Friday, November 30, 2012

US Food Aid and a Simple Argument for Local Procurement

Few months before the 2012 presidential election, political pundits were surprised by the high level bipartisan support reflected in the Senate version of the Food, Conservation, and Energy Act of 2008, or the Farm Bill as it’s commonly known. Even though the House quickly followed with its own version, political calculations prevented the bill to be brought to the floor.

Thanks to the reelection of President Obama, there is a renewed effort to conclude and make into law a final version of the 2012 Farm Bill before end of the year. The current House and the Senate versions of the Farm Bill, however, present drastically contrasting approaches to Food Aid. While the House seeks to maintain the policy of sending American in-kind food to developing countries, the Senate has put forward a mechanism to procure food closer to where it’s needed – the Local and Regional Procurement Program (LRP).

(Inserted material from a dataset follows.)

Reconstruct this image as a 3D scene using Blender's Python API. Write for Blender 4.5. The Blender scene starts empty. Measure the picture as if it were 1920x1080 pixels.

With a political mandate to address the country’s fiscal realities and increase government program effectiveness, policymakers of both parties can find in the LRP the unique opportunity to simultaneously save tax-payers’ dollars and make food aid more effective.  

For more info, check out the infographic below and a new report published by Oxfam and AJWS. Also, don't miss the good research from GAO and the Cornell folks 

Monday, November 12, 2012

UN Secretary General’s Zero Hunger Challenge:

100% access to adequate food all year round

Enabling all people to access the food they need at all times through nutrition-sensitive agriculture and food systems, marketing, decent and productive employment, a social protection floor, targeted safety nets and food assistance; boosting food supply from local producers;
through open, fair and well-functioning markets and trade policies at local, regional and international level, preventing excessive food price volatility.

Zero stunted children less than 2 years

Ensuring universal access to nutritious food in the 1000-day window of opportunity between the start of pregnancy and a child’s second birthday, supported by nutrition-sensitive health care, water, sanitation, education and specific nutrition interventions, coupled with initiatives that enable empowerment of women, as encouraged within the Movement for Scaling Up Nutrition.

All food systems are sustainable

Ensuring that all farmers, agribusinesses, cooperatives, governments, unions and civil society establish standards for sustainability; verifying their observance and being accountable for them; encouraging and rewarding universal adoption of sustainable and climate-resilient agriculture practices; pursuing cross-sectoral policy coherence (encompassing energy, land use, water and climate); implementing responsible governance of land, fisheries and forests.

100% increase in smallholder productivity and income

Reducing rural poverty and improving wellbeing through encouraging decent work, and increasing smallholders’ income; empowering women, small farmers, fishers, pastoralists, young people, farmer organizations, indigenous people and their communities; supporting agricultural
research and innovation; improving land tenure, access to assets and to natural resources, making sure that all investments in agriculture and value chains are responsible and accountable; developing multidimensional indicators for people’s resilience and wellbeing.

Zero loss or waste of food

Minimizing food losses during storage and transport, and waste of food by retailers and consumers; empowering consumer choice through appropriate labeling; commitments by producers, retailers and consumers within all nations; achieving progress through financial incentives, collective pledges, locally-relevant technologies and changed behavior.